Annual Themed Festivals: Maria Alm, Austria

By Doug Barnett
This item appears on page 33 of the July 2016 issue.

Since my heart very strongly lies in Austria, my favorite country in Europe, let me describe the great annual festival that my wife, Judy, and I have attended on eight occasions in the past dozen years.

The Bauernherbstfest (Peasants Fall Festival) is held the third Saturday in September in Maria Alm, right in the Austrian Alps. The village is 45 to 60 minutes from beautiful Salzburg. 

From the Salzburg airport, the route we take goes through Bad Reichenhall, Germany, back into Austria to Lofer, down to Saalfelden, then 5 kilometers up to Maria Alm — a very scenic route on good paved roads. The highest mountain peak just outside Maria Alm is the Hochkönig, with majestic views of the valley below.

Maria Alm is a small village, about four blocks long, with at least six hotels and numerous Gasthofs (inns). All of the hotels and Gasthofs have flower boxes hanging from the balconies with, in season, lovely geraniums.

During the Bauernherbstfest, in an event called Almabtrieb, farmers bring their cows down from the mountains for the winter. They decorate the cows with huge floral arrangements and fir branches and parade them right down Dorfplatz, the town’s main street, as thousands of people watch.

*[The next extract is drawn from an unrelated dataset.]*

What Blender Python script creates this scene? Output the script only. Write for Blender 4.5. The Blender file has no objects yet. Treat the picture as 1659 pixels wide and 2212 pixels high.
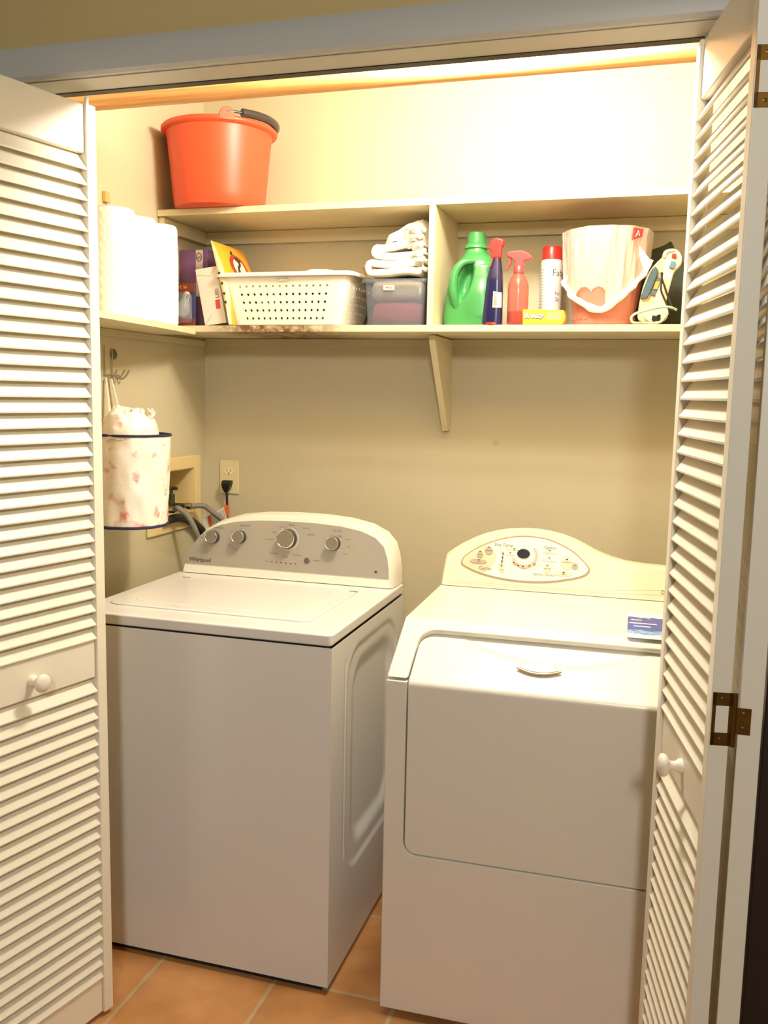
import bpy, bmesh, math, random
from mathutils import Vector, Matrix, noise
R = random.Random(7)
S = bpy.context.scene
PI = math.pi
# ------------------------------------------------------------------ camera
CAM = Vector((1.4955, -2.8125, 1.4606))
RT = Vector((0.956239, 0.291915, 0.019820)); UP = Vector((-0.056177, 0.116697, 0.991578)); FW = Vector((-0.287144, 0.949298, -0.127989))
FPX = 1966.41
cd = bpy.data.cameras.new('camera'); cam = bpy.data.objects.new('camera', cd); S.collection.objects.link(cam)
cd.sensor_fit = 'VERTICAL'; cd.sensor_height = 36.0; cd.lens = 36.0 * FPX / 2212.0; cd.clip_start = 0.02
cam.matrix_world = Matrix(((RT.x, UP.x, -FW.x, CAM.x), (RT.y, UP.y, -FW.y, CAM.y), (RT.z, UP.z, -FW.z, CAM.z), (0, 0, 0, 1)))
S.camera = cam
# ------------------------------------------------------------------ colour management, world
S.view_settings.view_transform = 'Standard'; S.view_settings.look = 'None'
S.view_settings.exposure = 0.0; S.view_settings.gamma = 1.0; S.view_settings.use_curve_mapping = False
W = bpy.data.worlds.new('room_ambience'); S.world = W; W.use_nodes = True
W.node_tree.nodes['Background'].inputs[0].default_value = (1.0, 0.93, 0.80, 1)
W.node_tree.nodes['Background'].inputs[1].default_value = 0.09
# ------------------------------------------------------------------ lights
LAMP = Vector((1.13, -0.86, 2.285))
def lamp(name, kind, loc, energy, color, radius=0.1, rot=None, size=None):
    d = bpy.data.lights.new(name, kind); d.energy = energy; d.color = color
    if kind == 'AREA': d.shape = 'DISK'; d.size = size
    else: d.shadow_soft_size = radius
    o = bpy.data.objects.new(name, d); o.location = loc
    if rot: o.rotation_euler = rot
    S.collection.objects.link(o); return o
lamp('closet_bulb_light', 'POINT', LAMP, 70, (1.0, 0.965, 0.87), 0.10)
hall = lamp('hallway_ceiling_light', 'AREA', (1.8, -4.15, 2.36), 40, (1.0, 0.98, 0.92), size=0.28)
hall.rotation_euler = (Vector((0.9, -1.0, 1.5)) - hall.location).to_track_quat('-Z', 'Y').to_euler()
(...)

All day long, bands play from one end of the village to the other. The local Maria Alm Band band starts off the festivities by marching down Dorfplatz, stopping to be welcomed by the mayor. Another band with a singer plays around the small dance floor. In the center of Maria Alm, an 8-piece brass band plays with instruments that shine as the sun bounces off of them. The band members have steins of beer to help their playing.

 The local Schuhplattler dance group dances several times during the day. At the end of each performance, a round of schnapps comes out to serve as a toast.

Several vendors sell brats and sandwiches, and there are several beer tents, including one of the old brewery from Salzburg, Stiegl Beer, in production since 1492.

One can stroll down the main street all day long or sit at one of the tables that have been set up. Most of the Austrians are dressed in dirndls or lederhosen. Everyone is in such a jolly mood, drinking beer and eating all day long. Busloads come from all over Austria and Germany. Hotels are booked a year in advance.

The morning after, one would never know there had been a festival the day before. All of the tables are folded up and moved, and the street has been polished clean by the village’s water truck.

The Bauernherbstfest is scheduled for Sept. 17 in 2016 and Sept. 16 in 2017.

During our visits, we always stay at the Alpenland Sporthotel Maria Alm (Hochkönigstraße 31, 5761 Maria Alm, Austria; phone +43 6584 74910 or email mariaalm@alpenland.at or visit www.american resortsintl.com/en/mariaalm).

In 2015 we had a special rate of $90 per night for eight nights, breakfast not included. We were in room A-310, a 2-bedroom suite with a full bath and a nice dining/living room, including a TV with English channels. 

The hotel offers full-board and half-board options, with Austrian fare in the main dining room. The hotel lobby has a full-service bar, a piano and, for hotel guests, computers. The hotel also has a marvelous indoor spa with a swimming pool, locker rooms and a tremendous sauna, where clothes are not allowed to be worn, though, of course, towels are provided. 

 While in the area, we usually drive to the Königssee, a small lake in southeastern Bavaria (a few miles north, through mountains up and then back), or Ramsau, a small hamlet with a river rushing through it (about 45 to 50 minutes away, southeast of Lofer), or Berchtesgaden (about an hour north of Maria Alm or 30 minutes south of Salzburg). It’s a very picturesque area.